Analytics: Should We Fans Be Getting Our Geek On?

The Phoenix Suns are reconfiguring their front office. Not only are people being replaced and added to the reconfiguration, but a new department is also being added: Analytics. The Suns were one of only a few NBA teams to not have a dedicated analytics staff until now. Still, they have been a pretty darn successful franchise when it comes to wins even though a championship still remains elusive on planet ORNG.

This past March, The 2010 MIT Sloan Sports Conference occurred for the fourth year, drawing NBA types (including Steve Kerr) from around the league to discuss, among other things-numbers and their value to NBA franchises. Kevin Arnovitz and Henry Abbott of ESPN covered this event, taking copious notes. There are some very interesting nuggets of information in these articles about behind the scenes workings of NBA front offices, some new measurements being reviewed by statheads/geeks/organizations, and issues in the league ranging from the value of the blocked shot to PEDS, Bias in Officiating, and measuring "Clutchness" in a player.

To draw you all in a bit further, here are some interesting quotes:

Morey (Daryl) makes a great point in an exchange with [Adam] Silver (NBA Deputy Commissioner): "With more and more people better able to predict how good any particular team will be, it's tougher than ever to convince fans of bad teams that their team has a chance. A lot of tickets are sold on "hope and faith" and that can be hard to come by in some cities."

More from Morey:

"...it's hard to know where owners should draw the line on spending." He points out there are tons of things owners could do, as a group, to save money and increase profits, that would be fair, but might not make sense. He says that, for instance, "you don't really need coaches. You could put players out there, and they'd play. As long as every team would agree not to have a coach, it would be fair. Every team would save four million dollars. But you can take cost-cutting to extremes where it makes no sense."

Of course Mark Cuban was there:

"...Later Silver reminded the audience that Mark Cuban once said he'd fire any salespeople who sold on the basis of wins. Wins come and go. They had to sell a fan experience."

There are a ton of archived articles on a variety of items from the conference. You can start here with The Next Generation of Sports Management and hit other topics such as

There is a lot more to explore in these articles, and admittedly, I have not read all of them. Mostly because I was struck with too many questions. So I'm going to dump them on you people and see what you think.

Did you have an opinion on analytics before you read these articles? And if so, after reading these articles, has your opinion changed? Should we all start getting our geek on?

It's easy to look at the basic boxscore stats and rattle them off to support your position on whatever point you're trying to make, but the future is going much further.

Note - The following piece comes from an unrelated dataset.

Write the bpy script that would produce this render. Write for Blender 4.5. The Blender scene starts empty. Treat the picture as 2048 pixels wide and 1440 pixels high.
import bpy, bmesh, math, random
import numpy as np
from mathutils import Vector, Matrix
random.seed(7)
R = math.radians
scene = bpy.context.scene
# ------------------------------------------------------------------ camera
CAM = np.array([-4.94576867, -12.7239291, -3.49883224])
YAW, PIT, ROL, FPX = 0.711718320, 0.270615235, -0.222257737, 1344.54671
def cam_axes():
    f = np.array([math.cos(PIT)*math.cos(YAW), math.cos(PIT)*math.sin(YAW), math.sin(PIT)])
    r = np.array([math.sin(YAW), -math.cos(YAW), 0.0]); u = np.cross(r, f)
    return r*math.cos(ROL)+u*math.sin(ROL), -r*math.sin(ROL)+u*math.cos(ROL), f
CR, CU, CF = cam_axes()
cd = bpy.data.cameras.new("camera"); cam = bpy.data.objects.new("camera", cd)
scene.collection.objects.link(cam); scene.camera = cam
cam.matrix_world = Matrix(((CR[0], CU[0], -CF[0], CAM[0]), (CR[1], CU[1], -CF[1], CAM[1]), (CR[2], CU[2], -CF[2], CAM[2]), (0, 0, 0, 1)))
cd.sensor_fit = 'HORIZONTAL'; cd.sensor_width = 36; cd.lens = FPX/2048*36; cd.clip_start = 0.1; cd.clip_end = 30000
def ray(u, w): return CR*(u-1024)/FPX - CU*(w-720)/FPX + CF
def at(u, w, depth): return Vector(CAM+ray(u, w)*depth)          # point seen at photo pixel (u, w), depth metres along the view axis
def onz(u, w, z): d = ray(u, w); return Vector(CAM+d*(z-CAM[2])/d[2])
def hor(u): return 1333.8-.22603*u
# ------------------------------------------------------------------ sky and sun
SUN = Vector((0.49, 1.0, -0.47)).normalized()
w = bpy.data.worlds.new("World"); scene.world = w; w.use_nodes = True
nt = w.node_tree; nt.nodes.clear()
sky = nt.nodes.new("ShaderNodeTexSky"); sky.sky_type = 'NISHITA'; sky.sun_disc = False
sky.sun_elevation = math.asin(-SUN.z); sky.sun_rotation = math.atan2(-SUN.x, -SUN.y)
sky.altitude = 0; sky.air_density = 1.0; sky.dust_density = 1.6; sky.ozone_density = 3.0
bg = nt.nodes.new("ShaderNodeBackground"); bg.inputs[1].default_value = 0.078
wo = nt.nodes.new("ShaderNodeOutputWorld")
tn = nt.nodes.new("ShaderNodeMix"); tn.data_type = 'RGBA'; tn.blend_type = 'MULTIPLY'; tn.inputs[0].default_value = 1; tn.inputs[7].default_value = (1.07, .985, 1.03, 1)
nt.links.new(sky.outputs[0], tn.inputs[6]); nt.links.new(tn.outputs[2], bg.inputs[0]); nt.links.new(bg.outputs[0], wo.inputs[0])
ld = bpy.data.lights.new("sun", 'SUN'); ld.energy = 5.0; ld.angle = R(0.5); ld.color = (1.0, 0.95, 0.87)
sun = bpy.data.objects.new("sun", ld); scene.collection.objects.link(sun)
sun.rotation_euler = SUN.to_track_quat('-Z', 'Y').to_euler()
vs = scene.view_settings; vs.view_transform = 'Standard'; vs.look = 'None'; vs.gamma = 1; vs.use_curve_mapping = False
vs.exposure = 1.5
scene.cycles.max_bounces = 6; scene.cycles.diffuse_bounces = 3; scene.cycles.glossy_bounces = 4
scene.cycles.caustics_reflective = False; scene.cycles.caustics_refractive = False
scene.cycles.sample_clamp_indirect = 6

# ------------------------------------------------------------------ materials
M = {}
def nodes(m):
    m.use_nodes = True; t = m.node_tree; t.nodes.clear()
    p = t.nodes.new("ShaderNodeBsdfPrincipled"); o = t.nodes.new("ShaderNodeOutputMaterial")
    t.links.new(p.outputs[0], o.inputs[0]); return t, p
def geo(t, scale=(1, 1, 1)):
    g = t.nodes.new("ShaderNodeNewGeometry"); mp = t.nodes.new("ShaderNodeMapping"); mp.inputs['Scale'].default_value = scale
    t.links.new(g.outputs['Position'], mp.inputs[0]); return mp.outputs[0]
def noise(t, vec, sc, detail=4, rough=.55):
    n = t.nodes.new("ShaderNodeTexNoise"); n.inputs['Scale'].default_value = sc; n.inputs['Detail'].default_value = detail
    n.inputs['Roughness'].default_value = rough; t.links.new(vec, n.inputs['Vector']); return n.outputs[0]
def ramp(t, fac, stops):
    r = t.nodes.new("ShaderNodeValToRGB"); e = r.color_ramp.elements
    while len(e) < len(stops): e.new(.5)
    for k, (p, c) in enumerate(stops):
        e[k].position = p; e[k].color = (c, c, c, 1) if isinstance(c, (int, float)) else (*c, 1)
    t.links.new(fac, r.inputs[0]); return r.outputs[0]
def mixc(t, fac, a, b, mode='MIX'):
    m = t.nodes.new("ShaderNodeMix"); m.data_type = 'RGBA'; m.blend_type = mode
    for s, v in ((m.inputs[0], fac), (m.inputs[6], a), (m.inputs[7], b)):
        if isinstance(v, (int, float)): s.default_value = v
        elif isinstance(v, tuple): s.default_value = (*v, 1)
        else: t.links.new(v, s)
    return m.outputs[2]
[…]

I have dabbled with some of Hollinger's stuff to prove points and analyze players and teams, but I have always felt some doubt as to whether one could tell the whole story by reading numbers. They obviously don't tell the whole story, and should be used in conjunction with what we fans/ coaches/GM's etc. see with our own eyes. We simply cannot turn over everything to numbers and geeks running the numbers as a means to make decisions on acquisitions and trades.

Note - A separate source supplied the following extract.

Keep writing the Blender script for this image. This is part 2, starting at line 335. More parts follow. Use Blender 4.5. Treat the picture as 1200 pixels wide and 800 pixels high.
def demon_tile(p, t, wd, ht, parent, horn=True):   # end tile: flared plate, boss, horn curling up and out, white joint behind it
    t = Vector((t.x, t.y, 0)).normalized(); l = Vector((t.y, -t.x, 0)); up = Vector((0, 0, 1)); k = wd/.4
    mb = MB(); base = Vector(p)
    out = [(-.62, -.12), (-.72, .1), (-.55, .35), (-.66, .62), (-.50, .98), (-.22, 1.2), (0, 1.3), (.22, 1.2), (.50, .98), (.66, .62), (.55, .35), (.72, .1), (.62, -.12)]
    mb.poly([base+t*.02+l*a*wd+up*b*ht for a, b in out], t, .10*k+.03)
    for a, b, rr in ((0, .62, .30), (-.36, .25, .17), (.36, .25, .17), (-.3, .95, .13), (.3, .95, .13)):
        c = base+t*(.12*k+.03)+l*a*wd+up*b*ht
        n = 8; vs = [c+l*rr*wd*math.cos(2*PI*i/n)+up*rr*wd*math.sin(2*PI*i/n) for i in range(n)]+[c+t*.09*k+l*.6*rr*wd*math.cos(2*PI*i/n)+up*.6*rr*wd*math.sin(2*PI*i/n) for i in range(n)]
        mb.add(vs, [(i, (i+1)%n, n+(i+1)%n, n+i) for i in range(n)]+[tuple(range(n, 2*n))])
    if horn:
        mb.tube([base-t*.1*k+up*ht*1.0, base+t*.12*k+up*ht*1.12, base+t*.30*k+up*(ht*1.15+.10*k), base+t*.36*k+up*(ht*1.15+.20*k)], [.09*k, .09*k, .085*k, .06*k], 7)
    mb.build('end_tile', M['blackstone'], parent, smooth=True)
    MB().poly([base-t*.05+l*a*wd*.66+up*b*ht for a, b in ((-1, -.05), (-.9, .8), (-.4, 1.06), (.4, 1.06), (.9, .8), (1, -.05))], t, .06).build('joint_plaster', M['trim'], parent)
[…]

Dean Oliver is one of the analytic field's pioneers, and had this to say to an NBA FO "non-believer" who didn't think analytics could equate to wins for his team.

"...It’s about having good ways to make decisions, to make decisions with input from the numbers, which have an independent opinion. If you can ask the right questions, you can find it’s wonderful to have an independent opinion to complement what you’re doing."

I concur with this sentiment. Numbers can and should be used as a complimentary way to make decisions. There still must be scouts and talent evaluators-when evaluating players we are talking about human beings playing a game, not droids without brains and emotions.

But Oliver says some things I do not buy into to:

"...Just a couple of weeks ago, I looked at teams that have stats people integrated into the decision process. (Boston, Cleveland, Dallas, Denver, Houston, Oklahoma City, Portland and I may have included Orlando -- I’m not certain what they do exactly.) It was seven or eight teams. They had won 60% of their games, and that’s counting Houston, which has only won half their games because they’re missing Yao Ming and Tracy McGrady wasn’t playing...The teams that don’t have quants won 40-some percent. And it was pretty linear … they more or less they had someone integrated into their decision making, the more or less they were at the extremes of winning and losing."

Here Oliver seems to be justifying his existence. As an example, our Phoenix Suns have had very successful seasons without a formal "stat department." It's not to say the franchise never looked at Oliver-type numbers, but Oliver and many proponents of analytics seem to believe that there is a direct correlation between NBA success and teams that have analytic departments within their organizations.

Abbot and Arnovitz have compiled an excellent summary of the MIT conference-some of these articles are more interesting than others, but certainly worth the read.

So I put it to all what's your take on analytics?